January 7, 2013: The "first-ever" congressional hearing on what advocates call the "school-to-prison pipeline" was held before the U.S. Senate Judiciary Committee's subcommittee on constitution, ciovil rights and human rights, chaired by Sen. Richard Durbin (D-IL).
At issue: the more than 3 million U.S. students who are suspended or expelled from school each year (240,000 of which -- in what may be limited data -- were referred to law enforcement officials).
Durbin and others attributed much of the problem to the surge of zero-tolerance policies and police presence that took hold in schools in the 1990s and increased in the aftermath of the massacre at Columbine High School in 1999. “A schoolyard fight that used to warrant a visit to the principal’s office can now lead to a trip to the booking station and a judge,” Durbin said.

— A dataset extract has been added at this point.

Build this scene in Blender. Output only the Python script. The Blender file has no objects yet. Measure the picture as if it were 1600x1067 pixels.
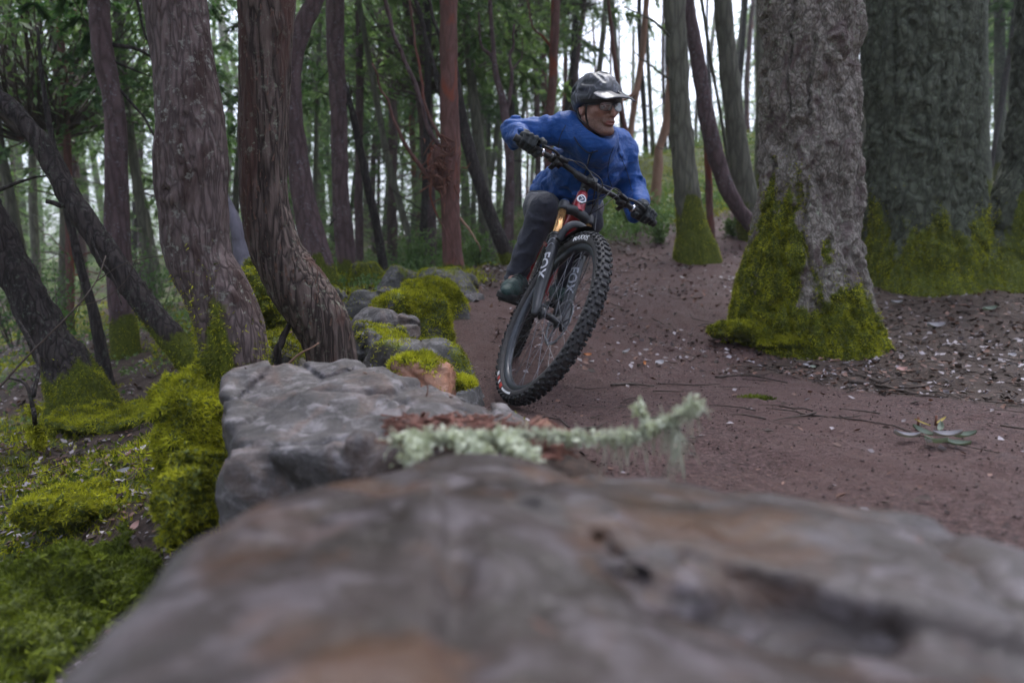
import bpy, math, random
import numpy as np
from mathutils import Vector, Matrix
random.seed(7)
rng = np.random.default_rng(11)
SC = bpy.context.scene
COL = SC.collection

# ------------------------------------------------------------------ camera, world, sun, exposure
CAMZ = 0.5
PITCH = math.radians(5.007)
cam_data = bpy.data.cameras.new("camera")
cam_data.lens = 24.0
cam_data.sensor_width = 36.0
cam_data.clip_start = 0.02
cam_data.clip_end = 600
cam_data.dof.use_dof = True
cam_data.dof.focus_distance = 2.85
cam_data.dof.aperture_fstop = 1.8
cam = bpy.data.objects.new("camera", cam_data)
cam.location = (0, 0, CAMZ)
cam.rotation_euler = (math.radians(90) - PITCH, 0, 0)
COL.objects.link(cam)
SC.camera = cam

SUN_EL, SUN_AZ = math.radians(64), math.radians(20)
world = bpy.data.worlds.new("World")
SC.world = world
world.use_nodes = True
wn = world.node_tree
bg = wn.nodes["Background"]
sky = wn.nodes.new("ShaderNodeTexSky")
sky.sky_type = 'NISHITA'
sky.sun_disc = False
sky.sun_elevation = SUN_EL
sky.sun_rotation = SUN_AZ
sky.air_density = 1.0
sky.dust_density = 3.0
hs = wn.nodes.new("ShaderNodeHueSaturation")
hs.inputs["Saturation"].default_value = 0.36
tint = wn.nodes.new("ShaderNodeMixRGB")
tint.blend_type = 'MULTIPLY'
tint.inputs[0].default_value = 1.0
tint.inputs[2].default_value = (0.95, 0.97, 1.08, 1)
wn.links.new(sky.outputs[0], hs.inputs["Color"])
wn.links.new(hs.outputs[0], tint.inputs[1])
# an overcast dome is brighter overhead than at the horizon
wtc = wn.nodes.new("ShaderNodeTexCoord"); wsep = wn.nodes.new("ShaderNodeSeparateXYZ"); wmr = wn.nodes.new("ShaderNodeMapRange")
wn.links.new(wtc.outputs["Generated"], wsep.inputs[0]); wn.links.new(wsep.outputs["Z"], wmr.inputs["Value"])
wmr.inputs["From Min"].default_value = 0; wmr.inputs["From Max"].default_value = 1; wmr.inputs["To Min"].default_value = .55; wmr.inputs["To Max"].default_value = 2.2
dome = wn.nodes.new("ShaderNodeVectorMath"); dome.operation = 'SCALE'
wn.links.new(tint.outputs[0], dome.inputs[0]); wn.links.new(wmr.outputs[0], dome.inputs["Scale"])
wn.links.new(dome.outputs[0], bg.inputs[0])
bg.inputs[1].default_value = 0.115
sun_data = bpy.data.lights.new("sun", 'SUN')
sun_data.energy = 1.5
sun_data.angle = math.radians(14)
sun_data.color = (1.0, 0.98, 0.95)
sun = bpy.data.objects.new("sun", sun_data)
# light from high behind the subject, as through the canopy gap over the trail
sun_dir = Vector((math.sin(SUN_AZ) * math.cos(SUN_EL), math.cos(SUN_AZ) * math.cos(SUN_EL), math.sin(SUN_EL)))
sun.rotation_euler = sun_dir.to_track_quat('Z', 'Y').to_euler()
COL.objects.link(sun)
SC.view_settings.view_transform = 'Standard'
SC.view_settings.look = 'None'
SC.view_settings.gamma = 1.0
SC.view_settings.use_curve_mapping = False
SC.view_settings.exposure = 1.62
SC.cycles.use_denoising = True
SC.cycles.max_bounces = 6
SC.cycles.diffuse_bounces = 3
SC.cycles.glossy_bounces = 2
SC.cycles.transmission_bounces = 4
SC.cycles.transparent_max_bounces = 8
SC.cycles.sample_clamp_indirect = 5

# ------------------------------------------------------------------ numpy noise
def _h(ix, iy, iz, seed=0):
    n = (ix.astype(np.int64) * 374761393 + iy.astype(np.int64) * 668265263 + iz.astype(np.int64) * 2147483647 + seed * 1274126177) & 0xffffffff
    n = ((n ^ (n >> 13)) * 1274126177) & 0xffffffff
    n = ((n ^ (n >> 16)) * 2246822519) & 0xffffffff
    return ((n ^ (n >> 15)) & 0xffffff) / float(0xffffff)

def vnoise(p, seed=0):
    i = np.floor(p).astype(np.int64)
    f = p - i
    f = f * f * f * (f * (f * 6 - 15) + 10)
    x, y, z = i[..., 0], i[..., 1], i[..., 2]
    fx, fy, fz = f[..., 0], f[..., 1], f[..., 2]
    r = 0
    for dx in (0, 1):
        for dy in (0, 1):
            for dz in (0, 1):
                w = (fx if dx else 1 - fx) * (fy if dy else 1 - fy) * (fz if dz else 1 - fz)
                r = r + w * _h(x + dx, y + dy, z + dz, seed)
    return r * 2 - 1

def fbm(p, octv=4, seed=0, lac=2.03, gain=.5):
    a, s, r = 1.0, 1.0, 0
    for k in range(octv):
        r = r + a * vnoise(p * s + k * 17.3, seed + k)
        a *= gain
        s *= lac
    return r

def voro(p, seed=0):
    """F1, F2 distances"""
    i = np.floor(p).astype(np.int64)
    f1 = np.full(p.shape[:-1], 9.0)
    f2 = np.full(p.shape[:-1], 9.0)
    for dx in (-1, 0, 1):
        for dy in (-1, 0, 1):
            for dz in (-1, 0, 1):
                c = i + np.array([dx, dy, dz])
                q = c + np.stack([_h(c[..., 0], c[..., 1], c[..., 2], seed + k) for k in (1, 2, 3)], -1)
                d = np.sqrt(((q - p) ** 2).sum(-1))
                f2 = np.minimum(f2, np.maximum(f1, d))
                f1 = np.minimum(f1, d)
    return f1, f2

def sstep(a, b, x):
    t = np.clip((x - a) / (b - a), 0, 1)
    return t * t * (3 - 2 * t)

def nrm(v):
    v = np.asarray(v, float)
    return v / np.maximum(np.linalg.norm(v, axis=-1, keepdims=True), 1e-9)

# ------------------------------------------------------------------ placing helpers
CP, SP = math.cos(PITCH), math.sin(PITCH)
F = 1600 * 24 / 36
def P(px, py, y):
    """world point that the photo shows at pixel (px,py) of 1600x1067 when it stands y metres ahead"""
    a = (px - 800) / F
    b = (533.5 - py) / F
    dy, dz = CP + b * SP, -SP + b * CP
    t = y / dy
    return np.array([a * t, y, CAMZ + dz * t])

# ------------------------------------------------------------------ object helpers
def mesh_np(name, V, Fc, mat=None, smooth=True, parent=None, attrs=None, link=True):
    V = np.ascontiguousarray(V, dtype=np.float32)
    me = bpy.data.meshes.new(name)
    if isinstance(Fc, np.ndarray):
        n, k = Fc.shape
        me.vertices.add(len(V))
        me.vertices.foreach_set("co", V.ravel())
        me.loops.add(n * k)
        me.loops.foreach_set("vertex_index", np.ascontiguousarray(Fc, dtype=np.int32).ravel())
        me.polygons.add(n)
        me.polygons.foreach_set("loop_start", np.arange(0, n * k, k, dtype=np.int32))
        me.update(calc_edges=True)
    else:
        me.from_pydata([tuple(map(float, v)) for v in V], [], [tuple(map(int, f)) for f in Fc])
        me.update()
    if smooth:
        me.polygons.foreach_set("use_smooth", np.ones(len(me.polygons), dtype=bool))
    if attrs:
        for k_, a in attrs.items():
            at = me.attributes.new(k_, 'FLOAT', 'POINT')
            at.data.foreach_set("value", np.ascontiguousarray(a, dtype=np.float32))
    if mat:
        me.materials.append(mat)
    if not link:
        return me
    return obj_from(name, me, parent)

def obj_from(name, me, parent=None):
    o = bpy.data.objects.new(name, me)
    COL.objects.link(o)
    if parent is not None:
        o.parent = parent
        o.matrix_parent_inverse = Matrix.Translation(-Vector(parent_world(parent)))
    return o

def parent_world(p):
    v = Vector((0, 0, 0))
    while p is not None:
        v = v + p.location
        p = p.parent if (p.parent and p.type == 'EMPTY') else None
    return v

def tag(o, label=None, cat=None, group=None, kind=None):
    if label: o["label"] = label
    if cat: o["category"] = cat
    if group: o["group"] = group
    if kind: o["kind"] = kind
    return o

def empty(name, loc, label=None, cat=None, group=None, parent=None):
    o = bpy.data.objects.new(name, None)
    o.empty_display_size = .1
    COL.objects.link(o)
    if parent is not None:
        o.parent = parent
        o.location = (0, 0, 0)
    else:
        o.location = tuple(float(c) for c in loc)
    return tag(o, label, cat, group)

def join(parts):
    """list of (V,F) with same face width -> one (V,F)"""
    Vs, Fs, n = [], [], 0
    for V, Fc in parts:
        Vs.append(V); Fs.append(np.asarray(Fc) + n); n += len(V)
    return np.vstack(Vs), np.vstack(Fs)

def catmull(pts, n):
    pts = np.asarray(pts, float)
    m = len(pts)
    P0 = np.vstack([2 * pts[0] - pts[1], pts, 2 * pts[-1] - pts[-2]])
    # chord-length parametrisation of samples
    seg = np.linalg.norm(np.diff(pts[:, :3], axis=0), axis=1)
    cum = np.r_[0, np.cumsum(seg)]
    s = np.linspace(0, cum[-1], n)
    i = np.clip(np.searchsorted(cum, s, side='right') - 1, 0, m - 2)
    t = ((s - cum[i]) / np.maximum(seg[i], 1e-9))[:, None]
    a, b, c, d = P0[i], P0[i + 1], P0[i + 2], P0[i + 3]
    return .5 * (2 * b + (c - a) * t + (2 * a - 5 * b + 4 * c - d) * t ** 2 + (3 * b - a - 3 * c + d) * t ** 3)

def frames(C):
    T = nrm(np.gradient(C, axis=0))
    ref = np.array([0, -1.0, 0]) if abs(T[:, 1]).mean() < .8 else np.array([1.0, 0, 0])
    N = np.zeros_like(T)
    n = ref - T[0] * (ref @ T[0]); n /= np.linalg.norm(n)
    for k in range(len(T)):
        n = n - T[k] * (n @ T[k]); n /= np.linalg.norm(n)
        N[k] = n
    B = np.cross(T, N)
    return T, N, B

def tube(path, rad, nseg=8, nring=None, cap=True, ell=None):
    """swept tube; path (k,3), rad scalar or (k,) -> V, F quads"""
    path = np.asarray(path, float)
    rad = np.full(len(path), rad, float) if np.isscalar(rad) else np.asarray(rad, float)
    if nring:
        q = catmull(np.c_[path, rad], nring)
        path, rad = q[:, :3], np.maximum(q[:, 3], 1e-4)
    T, N, B = frames(path)
    th = np.linspace(0, 2 * np.pi, nseg, endpoint=False)
    e1, e2 = (1, 1) if ell is None else ell
    ring = np.cos(th)[None, :, None] * N[:, None] * e1 + np.sin(th)[None, :, None] * B[:, None] * e2
    V = (path[:, None] + ring * rad[:, None, None]).reshape(-1, 3)
    n = len(path)
    i = np.arange(n - 1)[:, None] * nseg
    j = np.arange(nseg)[None]
    j2 = (j + 1) % nseg
    Fc = np.stack([i + j, i + j2, i + nseg + j2, i + nseg + j], -1).reshape(-1, 4)
    if cap:
        V = np.vstack([V, path[0], path[-1]])
        a, b = len(V) - 2, len(V) - 1
        e = []
        for k in range(0, nseg, 2):
            e.append([a, (k + 2) % nseg, (k + 1) % nseg, k])
            o = (n - 1) * nseg
            e.append([b, o + k, o + (k + 1) % nseg, o + (k + 2) % nseg])
        Fc = np.vstack([Fc, np.array(e)])
    return V, Fc

def box(c, u, v, w, bev=0):
    """box centred c with half-axis vectors u,v,w"""
    c, u, v, w = [np.asarray(t, float) for t in (c, u, v, w)]
    V = np.array([c + a * u + b * v + d * w for a in (-1, 1) for b in (-1, 1) for d in (-1, 1)])
    Fc = np.array([[0, 1, 3, 2], [4, 6, 7, 5], [0, 4, 5, 1], [2, 3, 7, 6], [0, 2, 6, 4], [1, 5, 7, 3]])
    return V, Fc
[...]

Covering the hearings for the Washington Post, Donna St. George writes:
...“Police are arresting students for behaviors like talking back — that’s disorderly conduct. Or writing on desks — that’s vandalism,” said Judith Browne Dianis, co-director of the Advancement Project, a civil rights organization long active on the issue. .
“It raises substantial concerns,” she said, citing the case of a black kindergartner who drew a five-day suspension for setting off a fire alarm, while a white ninth-grader facing the same infraction in the same district was suspended for one day.
Melodee Hanes, acting administrator of the Justice Department’s Office of Juvenile Justice and Delinquency Prevention, said the pipeline could be summed up as “the pervasive use of court referrals as a means of disciplining kids in school.”
The landmark hearing lost the press traction it had hoped for by the tragedy of the Newton school shootings, which occurred two days later.
Julianne Hing, writing for Colorlines, reported:
...The phrase “school-to-prison pipeline” alludes to the structural dynamics within schools and the juvenile justice system that work to push the most vulnerable students, a disproportionate number of them black and Latino, out of school... into the waiting arms of a criminal justice system that’s all too prepared to dominate their lives. On a practical level, it refers to the rise of so-called zero-tolerance policies, which ...critics argue have criminalized students...Research has shown that the more interaction a young person has with the criminal justice system, such as when students are introduced to the insides of police cars and detention facilities via harsh punishments for school-based infractions like talking back to a teacher or getting into a schoolyard fight, the more likely they are to come into contact with the criminal justice system in the future...
Three months ago, Teresa Watanabe, reporting in the Los Angeles Times, announced that a "new approach" was being undertaken by the LA County Probation Department to keep students out of the court system.
...The move away from punitive law enforcement actions and toward support services reflects a growing awareness, grounded in research, that treating minor offenses with police actions did not necessarily make campuses safer or students more accountable. Instead, officials and activists say, it often alienated struggling students from school, pushing some to drop out and get in more serious trouble with the law.
The shift is being directed by new city and county leaders who community groups say are far more responsive to the groups' long-running complaints. L.A. Unified Schools Supt. John Deasy, school Police Chief Steven Zipperman and L.A. County Chief Probation Officer Jerry E. Powers — who all took office last year — have embraced the changes for low-level student offenses.